§ Task
Quote, with no changes, the lines that run from the top of the material to the line with "bm = bmesh.new(); box(bm, 0, .055, -.87, .835, 0, .105);", both included.

§ Source excerpt
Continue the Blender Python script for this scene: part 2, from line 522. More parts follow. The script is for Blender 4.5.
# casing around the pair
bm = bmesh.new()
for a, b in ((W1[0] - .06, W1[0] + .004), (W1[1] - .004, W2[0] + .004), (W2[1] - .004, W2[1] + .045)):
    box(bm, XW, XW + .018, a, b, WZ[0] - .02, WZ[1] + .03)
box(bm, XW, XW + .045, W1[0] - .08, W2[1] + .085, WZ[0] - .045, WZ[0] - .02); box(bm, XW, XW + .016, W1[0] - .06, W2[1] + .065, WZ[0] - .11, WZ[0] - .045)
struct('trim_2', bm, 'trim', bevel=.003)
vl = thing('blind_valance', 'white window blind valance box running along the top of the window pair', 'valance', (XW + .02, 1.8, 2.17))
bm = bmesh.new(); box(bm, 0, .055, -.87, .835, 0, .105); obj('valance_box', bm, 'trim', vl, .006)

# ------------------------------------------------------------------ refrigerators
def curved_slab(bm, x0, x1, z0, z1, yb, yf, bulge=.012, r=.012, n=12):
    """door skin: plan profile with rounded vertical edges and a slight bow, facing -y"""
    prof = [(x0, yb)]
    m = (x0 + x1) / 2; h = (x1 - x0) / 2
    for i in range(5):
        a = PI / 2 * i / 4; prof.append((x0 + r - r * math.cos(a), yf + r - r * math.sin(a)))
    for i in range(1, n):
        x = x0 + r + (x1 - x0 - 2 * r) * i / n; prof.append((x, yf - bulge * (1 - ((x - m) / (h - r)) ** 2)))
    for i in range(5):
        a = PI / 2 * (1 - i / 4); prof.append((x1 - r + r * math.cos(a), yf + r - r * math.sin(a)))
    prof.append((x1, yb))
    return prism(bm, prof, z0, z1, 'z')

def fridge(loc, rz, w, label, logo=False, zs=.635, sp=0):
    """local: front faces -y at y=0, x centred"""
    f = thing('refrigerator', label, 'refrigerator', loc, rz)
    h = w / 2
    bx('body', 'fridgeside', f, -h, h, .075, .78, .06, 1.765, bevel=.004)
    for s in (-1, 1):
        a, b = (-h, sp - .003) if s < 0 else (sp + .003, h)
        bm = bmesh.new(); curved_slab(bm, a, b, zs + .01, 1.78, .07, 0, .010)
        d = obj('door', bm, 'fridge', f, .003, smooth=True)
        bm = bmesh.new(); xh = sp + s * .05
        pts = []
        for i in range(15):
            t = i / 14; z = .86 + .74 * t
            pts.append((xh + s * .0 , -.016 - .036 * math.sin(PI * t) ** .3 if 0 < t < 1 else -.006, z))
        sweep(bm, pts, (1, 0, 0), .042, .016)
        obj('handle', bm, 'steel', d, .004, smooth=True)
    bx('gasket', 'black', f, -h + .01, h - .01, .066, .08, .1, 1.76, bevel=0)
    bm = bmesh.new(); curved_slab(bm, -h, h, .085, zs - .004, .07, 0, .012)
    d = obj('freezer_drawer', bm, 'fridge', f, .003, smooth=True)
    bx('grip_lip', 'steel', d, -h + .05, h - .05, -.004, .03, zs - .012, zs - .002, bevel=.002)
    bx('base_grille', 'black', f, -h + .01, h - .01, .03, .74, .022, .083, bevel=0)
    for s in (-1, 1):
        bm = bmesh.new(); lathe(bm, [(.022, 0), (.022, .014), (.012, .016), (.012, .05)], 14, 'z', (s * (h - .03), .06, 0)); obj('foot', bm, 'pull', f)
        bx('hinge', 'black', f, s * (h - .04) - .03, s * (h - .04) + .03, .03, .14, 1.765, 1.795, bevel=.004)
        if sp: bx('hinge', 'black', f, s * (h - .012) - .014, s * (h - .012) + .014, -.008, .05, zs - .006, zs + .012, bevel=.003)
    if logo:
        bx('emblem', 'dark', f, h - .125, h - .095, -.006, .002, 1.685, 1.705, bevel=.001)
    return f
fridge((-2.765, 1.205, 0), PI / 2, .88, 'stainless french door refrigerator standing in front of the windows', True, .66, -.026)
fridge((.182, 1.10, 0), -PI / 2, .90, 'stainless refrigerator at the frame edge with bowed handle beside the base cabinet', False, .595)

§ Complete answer
Continue the Blender Python script for this scene: part 2, from line 522. More parts follow. The script is for Blender 4.5.
# casing around the pair
bm = bmesh.new()
for a, b in ((W1[0] - .06, W1[0] + .004), (W1[1] - .004, W2[0] + .004), (W2[1] - .004, W2[1] + .045)):
    box(bm, XW, XW + .018, a, b, WZ[0] - .02, WZ[1] + .03)
box(bm, XW, XW + .045, W1[0] - .08, W2[1] + .085, WZ[0] - .045, WZ[0] - .02); box(bm, XW, XW + .016, W1[0] - .06, W2[1] + .065, WZ[0] - .11, WZ[0] - .045)
struct('trim_2', bm, 'trim', bevel=.003)
vl = thing('blind_valance', 'white window blind valance box running along the top of the window pair', 'valance', (XW + .02, 1.8, 2.17))
bm = bmesh.new(); box(bm, 0, .055, -.87, .835, 0, .105); obj('valance_box', bm, 'trim', vl, .006)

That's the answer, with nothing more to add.